March 29, 2024

Should British surrogates be paid?

The law needs an overhaul, but the solutions will probably not include commercial surrogacy.

Sydney Morning Herald /Simon Bosch    

There appears to be significant support for an overhaul of UK surrogacy laws. Earlier this week the UK Working Group on Surrogacy Law Reform published a report with various recommendations. Interestingly, these did not include a US style commercial model of surrogacy. According to a press release published with the report,

“The existing [legislative] model is not perfect, but it does provide a workable basis from which improvements can be made, and there are aspects of the existing law which should be retained. The retention of altruistic surrogacy in the UK is also aligned with public policy governing other areas of assisted reproduction in the UK, including gamete donation.”
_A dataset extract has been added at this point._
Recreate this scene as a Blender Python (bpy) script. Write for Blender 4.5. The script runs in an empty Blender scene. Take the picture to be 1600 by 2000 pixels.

In an article in the Guardian this week, a woman who used a surrogate mother to have her twins four years ago spoke of the importance of keeping surrogacy altruistic. “We must avoid reforms that would embed a commercial approach: contracts, transactions, profiteering”, said Natalie Smith, 34. The surrogate who bore Smith’s babies, Jenny French, 28, agrees: “Surrogacy is about friendship,” she said. French is also expressed concerns about where the money would go if surrogacy were commercialised: “It won’t be the surrogates who get the money, it will be the lawyers and the agents”.

UK fertility law expert Natalie Gamble believes that the law should be changed, and that the UK should adopt a Californian commercial surrogacy model.  According to Gamble this would create a more “structured” and “transparent” surrogacy system.